I don’t know how this is exactly going to work out yet, but the core Marten team is actively planning on building a business around Marten and now Wolverine. I’m not sure if this will be the front company, but I personally have formed a new company named “Jasper Fx Software” for my own activity – but that’s going to be limited to just being side work for at least awhile. 

The general idea – so far – is to offer:

  • Support contracts for Marten 
  • Consulting services, especially for help modeling and maximizing the usage of the event sourcing support
  • Training workshops
  • Add on products that add the advanced features I described earlier in this post

Maybe success leads us to offering a SaaS model for Marten, but I see that as a long way down the road.

What think you gentle reader? Does any of this sound attractive? Should we be focusing on something else altogether?

2 thoughts on “Marten and Friend’s (Hopefully) Big Future!
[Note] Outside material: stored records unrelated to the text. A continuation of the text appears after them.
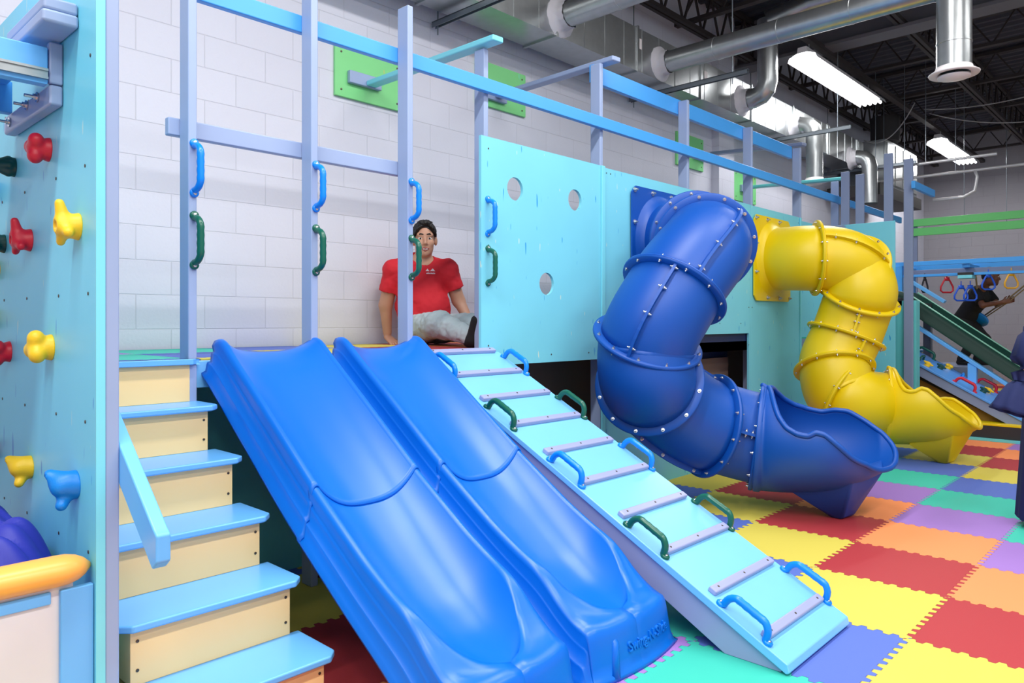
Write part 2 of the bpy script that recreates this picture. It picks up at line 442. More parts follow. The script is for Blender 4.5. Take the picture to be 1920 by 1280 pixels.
joist_x(4.32, 4.0, WX); joist_x(2.55, 5.5, WX); joist_x(0.9, 7.5, WX)
for xc in (7.6, 10.8, 12.4, 14.0, 15.6, 17.2): joist_y(xc, -3.5, WY)
g = MB().box(9.02, 9.3, -4.5, WY, 4.56, 4.6).box(9.14, 9.18, -4.5, WY, 4.6, 5.1).box(9.02, 9.3, -4.5, WY, 5.08, 5.12)
tag(g.build('girder', 'girder', ceil), 'grey painted steel girder')

# ------------------------------------------------------------------ ducts
mb = MB().box(-3.0, 12.45, 4.06, 4.42, 3.70, 4.12)
for x in np.arange(-2.5, 12.4, 1.22):
    mb.box(x, x + 0.03, 4.045, 4.435, 3.685, 4.135)
for x in np.arange(-2.1, 12.4, 0.305):
    mb.box(x, x + 0.004, 4.056, 4.06, 3.70, 4.12)
dr = tag(mb.build('rectangular_duct', 'galv'), 'long rectangular galvanised duct hung along the block wall', 'duct')
for x in (6.05, 7.35):
    mbb = MB().box(x, x + 0.07, 4.052, 4.056, 3.92, 4.02); tag(mbb.build('sticker', 'whitep', dr), 'white sticker')

def round_duct(x, pts, r, collar, label, drop=None, join=None):
    t = join or thing('round_duct', (x, 4.06, pts[0][2]), label, 'duct', 'round galvanised branch ducts')
    mb = MB().tube(pts, r, 28, cap=False)
    # spiral seams
    for a, b in zip(pts[:-1], pts[1:]):
        A = Vector(a); B = Vector(b); L = (B - A).length
        if L > 0.5:
            k = 0.62
            while k < L - 0.1:
                c = A + (B - A) * (k / L); d = (B - A).normalized(); mb.lathe(c, d, [(-0.006, r), (-0.004, r + 0.004), (0.004, r + 0.004), (0.006, r)], 28, cap=False); k += 0.62
    mb.build('pipe', 'galv', t, smooth=True, auto=25)
    if collar:
        mc = MB().lathe((x, 4.06, pts[0][2]), (0, -1, 0), [(0, r + 0.07), (0.012, r + 0.062), (0.02, r + 0.03), (0.06, r + 0.012), (0.11, r + 0.008)], 32, cap=False)
        random.seed(int(x * 10)); mc.v = [(a + random.uniform(-.006, .006), b, c + random.uniform(-.006, .006)) for a, b, c in mc.v]
        tag(mc.build('collar', 'seal', t, smooth=True), 'pale sealant collar')
    if drop:
        tag(MB().lathe(drop, (0, 0, -1), [(-0.02, r + 0.005), (0.0, r + 0.01), (0.03, r + 0.055), (0.04, r + 0.05), (0.03, r - 0.01)], 36, cap=False).build('diffuser_ring', 'whitep', t, smooth=True), 'white flared outlet ring')
        tag(MB().lathe(Vector(drop) + Vector((0, 0, -0.05)), (0, 0, -1), [(-0.006, 0.005), (0, r * 0.95), (0.012, r * 0.92), (0.03, 0.01)], 36).build('diffuser_cone', 'whitep', t, smooth=True), 'white outlet cone')
        MB().cyl(Vector(drop) + Vector((0, 0, 0.02)), Vector(drop) + Vector((0, 0, -0.06)), 0.006, 8).build('stem', 'strut', t)
    return t
def elbow(p, a, b, r, n=3):
    """points turning from direction a to b round corner p"""
    p = Vector(p); a = Vector(a); b = Vector(b); out = []
    for i in range(n + 1):
        th = (PI / 2) * i / n; out.append(p - a * r + b * 0 + (a * math.sin(th) * r) + (b * (1 - math.cos(th)) * r))
    return out
round_duct(4.89, [(4.89, 4.06, 3.87), (4.89, 0.9, 3.87)], 0.105, True, 'straight round duct leaving the wall duct nearest the camera, top of the picture')
t = round_duct(6.47, [(6.47, 4.06, 3.87), (6.47, 1.33, 3.87)], 0.105, True, 'long straight round duct ending in a vertical outlet with a white flared ring')
round_duct(6.47, [(6.47, 1.448, 4.02), (6.47, 1.448, 3.2)], 0.12, False, 'vertical outlet duct with a white flared ring at its foot', drop=(6.47, 1.448, 3.2), join=t)
dn = Vector((0, 0, -1)); up = Vector((0, 0, 1)); no = Vector((0, -1, 0))
t = round_duct(8.24, [(8.24, 4.06, 3.88)] + elbow((8.24, 3.74, 3.88), no, up, 0.16) + [(8.24, 3.74, 4.75)], 0.115, True, 'galvanised elbow duct turning up into a large duct under the roof')
round_duct(8.24, [(8.24, 3.74, 4.72), (8.4, 3.3, 4.86), (8.5, 1.2, 4.86), (8.5, -1.5, 4.86)], 0.13, False, '', join=t)
round_duct(9.73, [(9.73, 4.06, 3.86)] + elbow((9.73, 3.78, 3.86), no, dn, 0.16) + [(9.73, 3.78, 3.12)], 0.105, True, 'white taped elbow duct pointing down above the blue rails', drop=(9.73, 3.78, 3.12))
round_duct(11.87, [(11.87, 4.06, 3.78)] + elbow((11.87, 3.78, 3.78), no, dn, 0.16) + [(11.87, 3.78, 3.06)], 0.11, True, 'farthest elbow duct pointing down beside the heater', drop=None)

labs = ['nearest the camera', 'passing in front of the elbow duct', 'just left of the white taped duct', 'farthest, beside the heater']
for i, x in enumerate((3.88, 6.63, 9.38, 12.1)):
    t = thing('duct_hanger', (x, 3.8, 3.6), 'steel strut channel under the wall duct, the one ' + labs[i], 'duct hanger', 'strut hangers under the wall duct')
    MB().box(x - 0.02, x + 0.02, 3.2, 4.54, 3.655, 3.662).box(x - 0.02, x - 0.016, 3.2, 4.54, 3.615, 3.66).box(x + 0.016, x + 0.02, 3.2, 4.54, 3.615, 3.66).build('channel', 'strut', t)
    for yy in (3.36, 4.49): MB().cyl((x, yy, 3.55), (x, yy, 5.15), 0.006, 8).build('rod', 'strut', t)

t = thing('heater_unit', (13.5, 4.15, 3.45), 'large boxy metal heater hanging at the end of the wall duct', 'heater')
MB().box(12.7, 14.4, 3.8, 4.5, 3.45, 4.2).build('casing', 'galv', t, bev=0.01)
for k in range(4):
    MB().box(12.75 + k * 0.42, 13.1 + k * 0.42, 3.785, 3.8, 3.5, 4.15).build('access_panel', 'galv', t, bev=0.004)
MB().lathe((13.0, 3.9, 4.35), (0, 0, 1), [(-0.15, 0.22), (0.25, 0.22)], 24).build('flue', 'darkm', t, smooth=True, auto=40)
tag(MB().box(12.1, 14.3, 3.7, 4.5, 3.22, 3.4).build('heater_underside', 'darkm'), 'dark flat baffle added for the dark underside of the heater unit', 'slab')  # added slab; its dark colour stands for the shade under the heater

# ------------------------------------------------------------------ strip lights and wires
def strip_light(x0, x1, yc, z, label):
    t = thing('strip_light', ((x0 + x1) / 2, yc, z), label, 'ceiling light', 'lit ceiling strip lights')
    prof = [(-0.17, 0.0), (-0.15, 0.05), (-0.06, 0.085), (0.06, 0.085), (0.15, 0.05), (0.17, 0.0)]
    mb = MB(); mb.grid([[(x0, yc + a, z + b) for a, b in prof], [(x1, yc + a, z + b) for a, b in prof]])
    mb.prism([(yc - 0.06, z + 0.086), (yc + 0.06, z + 0.086), (yc + 0.05, z + 0.15), (yc - 0.05, z + 0.15)], 0, x0, x1)
    mb.build('reflector', 'lampbody', t)
    for k in (-0.1, -0.033, 0.033, 0.1):
        tag(MB().cyl((x0 + 0.02, yc + k, z + 0.02), (x1 - 0.02, yc + k, z + 0.02), 0.019, 12).build('tube', 'lamp', t, smooth=True, auto=40), 'glowing tube')
    for xx in (x0 + 0.2, x1 - 0.2):
        MB().cyl((xx, yc, z + 0.15), (xx, yc, 4.519), 0.004, 6).build('hanger_wire', 'wire', t)
    a = area('strip_light_glow', ((x0 + x1) / 2, yc, z - 0.005), x1 - x0, 0.3, 38)
strip_light(8.49, 10.95, 3.44, 4.28, 'bright fluorescent strip light nearer the camera')
strip_light(14.0, 16.3, 3.38, 4.28, 'bright fluorescent strip light farther away by the end wall')
tag(MB().box(7.9, 17.6, 3.38, 3.46, 4.52, 4.58).build('light_channel', 'joist'), 'dark steel channel running above both strip lights', 'channel')
def catenary(a, b, sag, n=14):
    a = Vector(a); b = Vector(b); return [a + (b - a) * (i / n) + Vector((0, 0, -sag * 4 * (i / n) * (1 - i / n))) for i in range(n + 1)]
for i, (a, b, sg, lb) in enumerate([((12.4, 3.3, 4.6), (12.6, 4.1, 4.2), 0.25, 'looping cable above the heater'),
        ((13.2, 3.3, 4.6), (14.5, 1.2, 4.62), 0.22, 'cable sagging between joists right of the far light'), ((12.9, 3.3, 4.6), (13.0, 1.4, 4.64), 0.1, 'thin cable under the roof above the far light')]):
    tag(MB().tube(catenary(a, b, sg), 0.008, 6).build('cable', 'wire', smooth=True), 'pale ' + lb, 'cable', 'cables under the roof')
for x, y0, y1, z, lb in ((12.2, 2.2, 3.9, 3.62, 'upper'), (12.6, 1.9, 3.9, 3.5, 'lower')):
    t = thing('conduit', (x, (y0 + y1) / 2, z), lb + ' white pipe hanging above the far posts', 'pipe', 'white pipes')
    MB().cyl((x, y0, z), (x, y1, z), 0.022, 12).build('pipe', 'whitepipe', t, smooth=True, auto=40)
    for yy in (y0 + 0.9, y1 - 0.1): MB().cyl((x, yy, z), (x, yy, 5.15), 0.005, 6).build('hanger_rod', 'strut', t)
    if lb == 'lower': MB().tube([(x, 2.55, z), (x, 2.52, z - 0.1), (x, 2.55, z - 0.3), (x, 2.7, z - 0.38), (x, 3.1, z - 0.38)], 0.022, 10).build('bent_pipe', 'whitepipe', t, smooth=True)
for x, y in ((13.6, 2.9), (15.2, 2.6)):
    tag(MB().cyl((x, y, 2.9), (x, y, 5.15), 0.006, 6).build('hanging_rod', 'strut'), 'thin rod hanging from the roof near the far light', 'rod', 'thin rods hanging from the roof')

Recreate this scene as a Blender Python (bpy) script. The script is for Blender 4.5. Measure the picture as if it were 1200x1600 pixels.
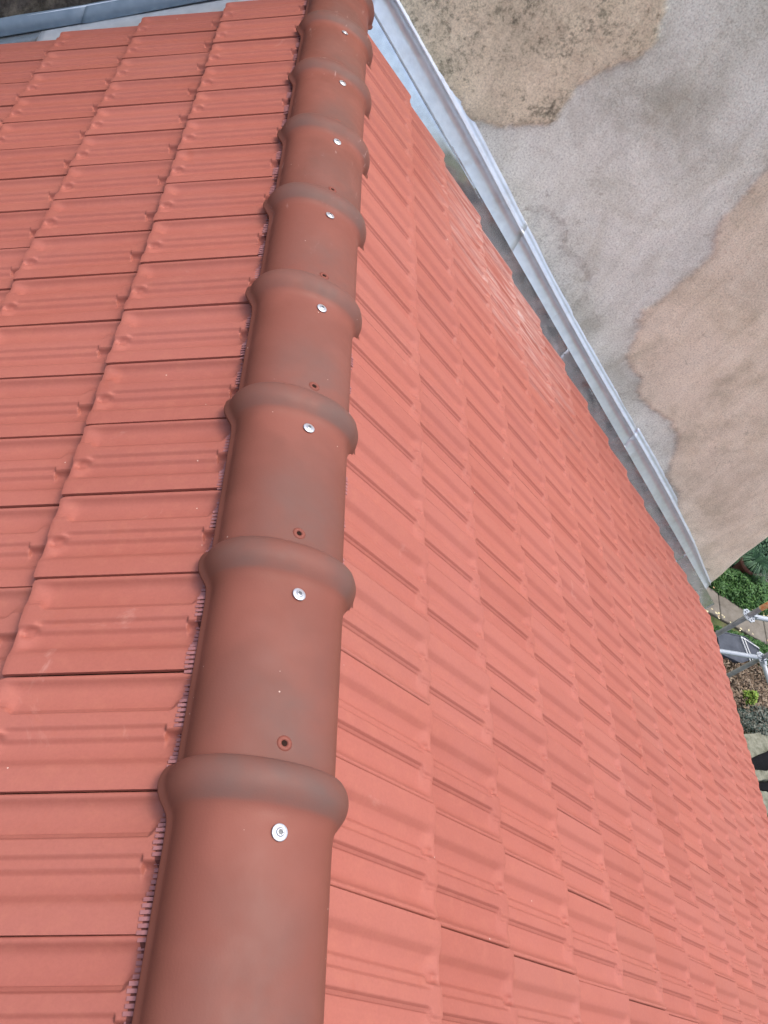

  1. Hello, at work we use Marten and we are really happy to have chosen Marten as our ORM.
    Currently we use MediatR for CQRS and utilize the build in pipe line functionality to dispatch (in process) domain events and afterward commit the changes to Db and as last step publish integration events (that are saved in a table within the same Db transaction).
    Will Wolverine be able to specify certain type of “messages” should be send in process while others should be send to a external service bus?

    By moving in the direction of a consulting company would the today existing Gitter channel close at some point?

    Big thank you and the “critter” team for the great libraries and blog post!

    1. So, yes the Gitter room will stay open, but we’ve got to figure that out a bit.

      “Will Wolverine be able to specify certain type of “messages” should be send in process while others should be send to a external service bus?”

      Yes, and it can already do this today.